[Set exercise]
Check each line of the data below for the word "pixels", then extract the ones that have it.

[Recorded data]

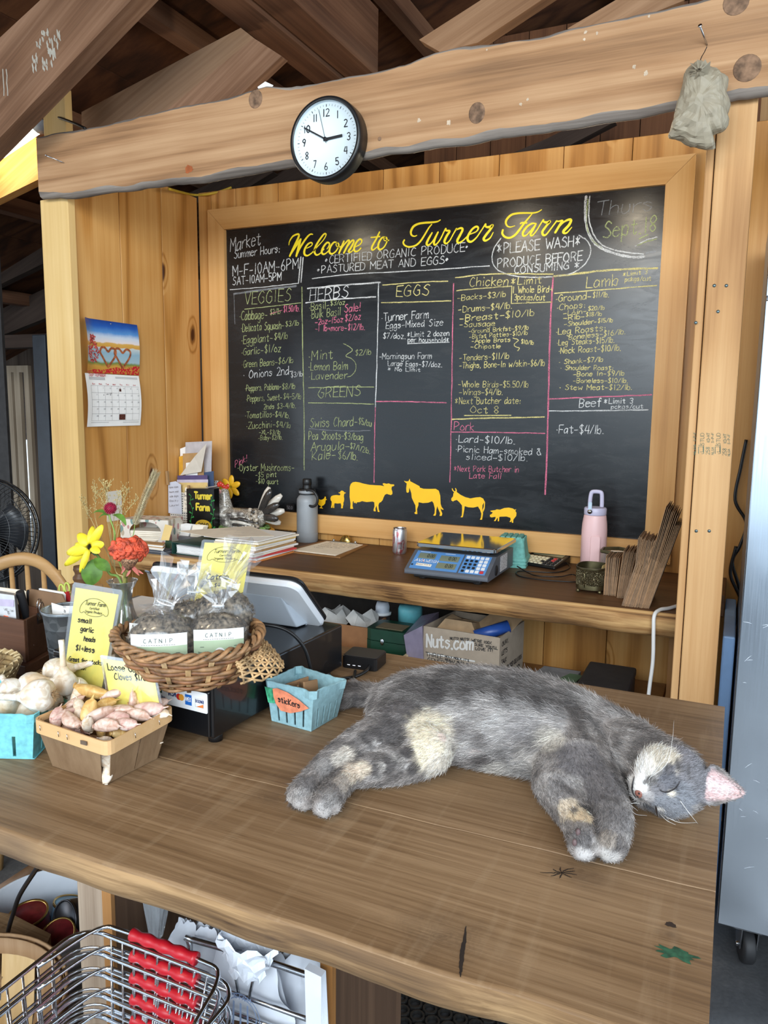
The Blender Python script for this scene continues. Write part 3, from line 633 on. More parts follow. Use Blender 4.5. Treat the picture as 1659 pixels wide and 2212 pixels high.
texts=[  # string, baseline start, baseline end, capital height in pixels, chalk, stroke pixels, slant
('Market',(498,544),(564,528),28,Wt,2.3,.1),('Summer Hours:',(506,558),(606,545),17,Wt,2.2,.1),('M-F-10AM-6PM',(503,597),(646,580),22,Wt,2.6,.05),('SAT-10AM-5PM',(503,616),(609,605),17,Wt,2.4,.05),
('VEGGIES',(528,658),(630,650),26,Gr,2.0,.1),('\u00b7Cabbage-',(518,692),(578,688),20,Gr,1.8,.1),('$3/lb',(584,680),(606,678),12,Gr,1.5,.1),('$1.50/lb.',(613,674),(648,672),13,Pk,1.7,.1),
('\u00b7Delicata Squash-',(521,717),(614,710),17,Gr,1.7,.1),('$3/lb',(617,705),(646,703),11,Gr,1.5,.1),('\u00b7Eggplant-',(522,743),(590,737),17,Gr,1.7,.1),('$4/lb',(593,734),(622,732),14,Gr,1.5,.1),
('\u00b7Garlic-',(522,768),(570,763),15,Gr,1.7,.1),('$1/oz',(572,762),(608,760),17,Gr,1.6,.1),('\u00b7Green Beans-',(523,794),(600,789),15,Gr,1.6,.1),('$6/lb',(602,786),(634,784),13,Gr,1.5,.1),
('\u00b7 Onions 2nd-',(526,818),(634,808),17,Wt,1.9,.1),('$3/lb',(629,815),(654,813),11,Wt,1.5,.1),('\u00b7Peppers, Poblano-',(530,845),(608,841),13,Gr,1.5,.1),('$8/lb',(610,841),(638,840),12,Gr,1.5,.1),
('\u00b7Peppers, Sweet-',(532,868),(610,864),14,Gr,1.5,.1),('$4-5/lb',(613,862),(651,862),12,Gr,1.4,.1),('2nds $3-4/lb.',(570,884),(640,881),11,Gr,1.4,.1),('\u00b7Tomatillos-',(530,904),(594,901),14,Gr,1.5,.1),('$4/lb.',(595,900),(627,904),12,Gr,1.4,.1),
('\u00b7Zucchini-',(533,927),(595,923),14,Gr,1.5,.1),('$4/lb',(597,922),(628,925),12,Gr,1.4,.1),('-XL-$3/lb',(560,938),(606,938),9,Gr,1.3,.1),('-Baby-$2/lb.',(558,951),(611,949),10,Gr,1.3,.1),
('Pink!',(508,1010),(534,996),14,Pk,1.4,.1),('\u00b7Oyster Mushrooms-',(514,1017),(636,1017),15,Gr,1.6,.1),('-$5 pint',(552,1031),(598,1030),11,Gr,1.5,.1),('-$10 quart',(553,1044),(602,1046),11,Gr,1.5,.1),
('HERBS',(669,650),(754,641),24,Wt,2.5,.1),('\u00b7Basil-',(668,671),(712,666),16,Gr,1.6,.1),('$3/oz',(714,660),(746,658),11,Gr,1.5,.1),('\u00b7Bulk Basil',(670,688),(736,681),17,Gr,1.6,.1),('Sale!',(744,675),(779,671),17,Pk,2.1,.1),
('-2oz-15oz',(681,702),(742,695),12,Pk,1.9,.1),('$2/oz',(746,694),(780,690),14,Pk,1.9,.1),('-1 lb+more-',(681,716),(750,714),13,Pk,1.7,.1),('$12/lb.',(752,713),(789,712),13,Pk,1.7,.1),
('\u00b7Mint',(667,779),(720,774),20,Gr,1.6,.1),('\u00b7Lemon Balm',(667,800),(752,798),17,Gr,1.6,.1),('\u00b7Lavender',(668,820),(751,818),16,Gr,1.7,.05),('$2/lb',(768,768),(802,766),12,Gr,1.4,.1),
('GREENS',(687,860),(780,855),22,Gr,1.9,.1),('Swiss Chard-',(670,923),(773,920),20,Gr,1.7,.1),('$5/bu',(775,916),(803,922),14,Gr,1.5,.1),('Pea Shoots-',(667,950),(744,949),18,Gr,1.7,.1),('$3/bag',(744,949),(785,951),15,Gr,1.6,.1),
('Arugula-',(672,974),(756,971),18,Gr,1.6,.1),("$7/1/2lb.",(757,968),(800,981),12,Gr,1.5,.1),('Kale-',(674,994),(726,990),19,Gr,1.7,.1),('$6/lb.',(731,991),(774,994),17,Gr,1.7,.1),
('EGGS',(856,641),(929,637),23,Ye,2.2,.1),('\u00b7Turner Farm',(824,694),(927,687),17,Wt,1.9,.05),('Eggs-Mixed Size',(834,710),(958,703),14,Wt,1.7,.05),('$7/doz.',(828,731),(877,732),12,Wt,1.6,.1),('*Limit 2 dozen',(880,728),(971,725),11,Wt,1.6,.05),
('per household*',(881,739),(971,740),11,Wt,1.6,.05),('-Morningsun Farm',(819,776),(933,775),13,Wt,1.5,.05),('Large Eggs-$7/doz.',(838,790),(956,793),11,Wt,1.5,.05),('* No Limit',(838,801),(909,803),8,Wt,1.4,.05),
('Chicken',(1014,619),(1099,616),19,Ye,2.0,.1),('*Limit',(1104,616),(1171,612),16,Ye,2.1,.05),('1 Whole Bird+',(1108,633),(1194,631),14,Ye,1.8,.05),('3pckgs/cut',(1111,648),(1178,649),13,Ye,1.8,.05),
('-Backs-$3/lb',(988,650),(1093,641),12,Ye,1.8,.05),('-Drums-$4/lb.',(990,675),(1107,666),13,Ye,1.8,.05),('-Breast-$10/lb',(993,695),(1155,682),14,Ye,1.9,.05),('-Sausage',(993,707),(1070,704),12,Ye,1.7,.05),
('-Ground Brkfst-$9/lb',(1012,720),(1142,712),9,Ye,1.5,.05),('-Bkfst Patties-$10/lb',(1014,732),(1140,723),9,Ye,1.5,.05),('-Apple Brats',(1019,741),(1103,738),9,Ye,1.5,.05),('-Chipotle',(1017,753),(1082,752),9,Ye,1.5,.05),('$10/lb',(1126,742),(1153,745),9,Ye,1.4,.05),
('-Tenders-$11/lb',(992,779),(1100,775),13,Ye,1.5,.05),('-Thighs; Bone-In w/skin-$6/lb'.replace(';',','),(992,796),(1177,790),13,Ye,1.6,.05),('-Whole Birds-$5.50/lb',(990,836),(1142,837),13,Ye,1.4,.05),('-Wings-$4/lb.',(992,853),(1087,853),13,Ye,1.4,.05),
('*Next Butcher date:',(983,873),(1126,872),14,Ye,1.5,.05),('Oct 8',(1016,892),(1078,893),15,Ye,1.7,.05),('Pork',(981,929),(1025,931),18,Pk,1.7,.05),('\u00b7Lard-$10/lb.',(985,955),(1114,959),15,Wt,1.7,.05),
('\u00b7Picnic Ham-smoked &',(985,976),(1170,984),14,Wt,1.5,.05),('sliced-$10/lb.',(1007,993),(1141,996),13,Wt,1.5,.05),('*Next Pork Butcher in',(981,1018),(1121,1020),12,Pk,1.5,.05),('Late Fall',(1014,1033),(1083,1034),12,Pk,1.5,.05),
('Lamb',(1267,622),(1336,616),24,Ye,2.0,.05),('*Limit 3',(1346,597),(1399,591),9,Ye,1.5,.05),('pckgs/cut',(1350,608),(1407,606),10,Ye,1.5,.05),
('\u00b7Ground-',(1201,652),(1278,646),15,Ye,1.9,.05),('$11/lb.',(1281,643),(1316,642),12,Ye,1.6,.05),('\u00b7Chops:',(1203,671),(1266,664),13,Ye,1.8,.05),('-Loin-',(1217,682),(1268,676),10,Ye,1.6,.05),('$20/lb',(1271,671),(1306,669),9,Ye,1.5,.05),
('-Rib-',(1217,692),(1264,688),10,Ye,1.7,.05),('$18/lb',(1266,684),(1300,682),9,Ye,1.5,.05),('-Shoulder-',(1219,705),(1290,699),10,Ye,1.7,.05),('$15/lb',(1292,697),(1324,696),9,Ye,1.5,.05),('\u00b7Leg Roasts:',(1201,723),(1310,714),13,Ye,1.7,.05),
('Boneless-$16/lb.',(1229,734),(1352,721),11,Ye,1.5,.05),('\u00b7Leg Steaks-$15/lb.',(1203,746),(1328,740),12,Ye,1.5,.05),('\u00b7Neck Roast-$10/lb.',(1207,764),(1342,757),13,Ye,1.6,.05),('\u00b7 Shank-$7/lb',(1208,787),(1303,781),10,Ye,1.6,.05),
('\u00b7 Shoulder Roast:',(1211,799),(1326,799),10,Ye,1.6,.05),('-Bone In-$9/lb',(1238,813),(1349,811),10,Ye,1.5,.05),('-Boneless-$10/lb.',(1238,827),(1357,827),10,Ye,1.5,.05),('\u00b7 Stew Meat-$12/lb.',(1209,842),(1366,842),11,Ye,1.6,.05),
('Beef',(1251,880),(1298,878),18,Wt,1.9,.05),('*Limit 3',(1305,872),(1368,871),11,Wt,1.7,.05),('pckgs/cut',(1320,883),(1390,882),9,Wt,1.6,.05),('\u00b7Fat-$4/lb.',(1202,936),(1305,937),18,Wt,2.0,.05),
('*PLEASE WASH*',(1074,548),(1256,531),22,Wt,2.6,.02),('PRODUCE BEFORE',(1075,578),(1258,562),19,Wt,2.4,.02),('CONSUMING *',(1111,591),(1254,580),16,Wt,2.3,.02),
('\u00b0CERTIFIED ORGANIC PRODUCE\u00b0',(703,570),(1014,542),17,Wt,2.0,.05),('\u00b0PASTURED MEAT AND EGGS\u00b0',(686,591),(971,569),16,Wt,2.0,.05),('Thurs',(1288,466),(1410,455),30,Fa,2.0,.1),('Sept.18',(1303,514),(1419,500),34,Gr,3.0,.05)]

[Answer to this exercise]
The Blender Python script for this scene continues. Write part 3, from line 633 on. More parts follow. Use Blender 4.5. Treat the picture as 1659 pixels wide and 2212 pixels high.
texts=[  # string, baseline start, baseline end, capital height in pixels, chalk, stroke pixels, slant